▸ Collected data
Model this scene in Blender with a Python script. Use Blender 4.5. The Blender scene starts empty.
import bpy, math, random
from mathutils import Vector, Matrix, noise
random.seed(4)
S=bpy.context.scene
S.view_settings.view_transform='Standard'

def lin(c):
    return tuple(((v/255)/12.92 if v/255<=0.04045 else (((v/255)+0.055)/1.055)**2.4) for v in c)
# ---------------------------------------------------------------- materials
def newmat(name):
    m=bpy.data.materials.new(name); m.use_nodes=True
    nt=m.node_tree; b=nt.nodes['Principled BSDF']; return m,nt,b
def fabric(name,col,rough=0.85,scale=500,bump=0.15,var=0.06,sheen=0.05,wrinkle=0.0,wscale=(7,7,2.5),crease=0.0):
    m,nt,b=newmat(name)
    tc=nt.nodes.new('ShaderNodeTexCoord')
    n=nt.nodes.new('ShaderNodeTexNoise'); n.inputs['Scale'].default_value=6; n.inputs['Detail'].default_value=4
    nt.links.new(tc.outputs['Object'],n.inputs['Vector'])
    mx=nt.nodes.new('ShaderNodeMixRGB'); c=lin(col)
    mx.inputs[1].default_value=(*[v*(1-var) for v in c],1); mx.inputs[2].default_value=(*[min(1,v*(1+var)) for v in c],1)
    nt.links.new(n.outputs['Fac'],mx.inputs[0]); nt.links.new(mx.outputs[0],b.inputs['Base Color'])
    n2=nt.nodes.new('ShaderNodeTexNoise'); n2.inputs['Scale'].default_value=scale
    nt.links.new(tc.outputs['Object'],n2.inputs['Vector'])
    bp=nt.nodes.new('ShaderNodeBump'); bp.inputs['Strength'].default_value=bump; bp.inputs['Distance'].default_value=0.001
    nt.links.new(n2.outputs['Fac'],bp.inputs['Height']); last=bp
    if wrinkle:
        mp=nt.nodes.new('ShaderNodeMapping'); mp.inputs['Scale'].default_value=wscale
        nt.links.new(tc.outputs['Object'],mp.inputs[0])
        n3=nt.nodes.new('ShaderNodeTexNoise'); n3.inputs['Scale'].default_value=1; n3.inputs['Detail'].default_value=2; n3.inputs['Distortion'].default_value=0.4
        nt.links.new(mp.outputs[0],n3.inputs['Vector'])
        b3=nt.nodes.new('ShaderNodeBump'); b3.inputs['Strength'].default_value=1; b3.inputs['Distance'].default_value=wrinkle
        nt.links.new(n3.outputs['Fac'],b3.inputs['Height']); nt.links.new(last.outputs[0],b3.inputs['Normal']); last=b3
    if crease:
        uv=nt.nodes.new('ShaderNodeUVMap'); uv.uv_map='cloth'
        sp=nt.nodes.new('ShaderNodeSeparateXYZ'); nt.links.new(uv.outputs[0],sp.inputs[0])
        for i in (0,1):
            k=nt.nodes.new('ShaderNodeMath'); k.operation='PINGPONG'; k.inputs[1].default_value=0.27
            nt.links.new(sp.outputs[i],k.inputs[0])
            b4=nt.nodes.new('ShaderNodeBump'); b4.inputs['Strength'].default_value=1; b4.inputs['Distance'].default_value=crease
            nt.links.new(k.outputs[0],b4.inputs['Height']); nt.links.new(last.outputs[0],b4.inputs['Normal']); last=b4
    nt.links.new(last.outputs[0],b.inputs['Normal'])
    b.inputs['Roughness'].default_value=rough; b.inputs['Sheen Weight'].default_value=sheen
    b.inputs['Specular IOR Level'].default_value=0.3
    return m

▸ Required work
Print, unaltered, every line from the beginning of the material down to the line with "S.view_settings.view_transform='Standard'".

▸ Response for this exercise
Model this scene in Blender with a Python script. Use Blender 4.5. The Blender scene starts empty.
import bpy, math, random
from mathutils import Vector, Matrix, noise
random.seed(4)
S=bpy.context.scene
S.view_settings.view_transform='Standard'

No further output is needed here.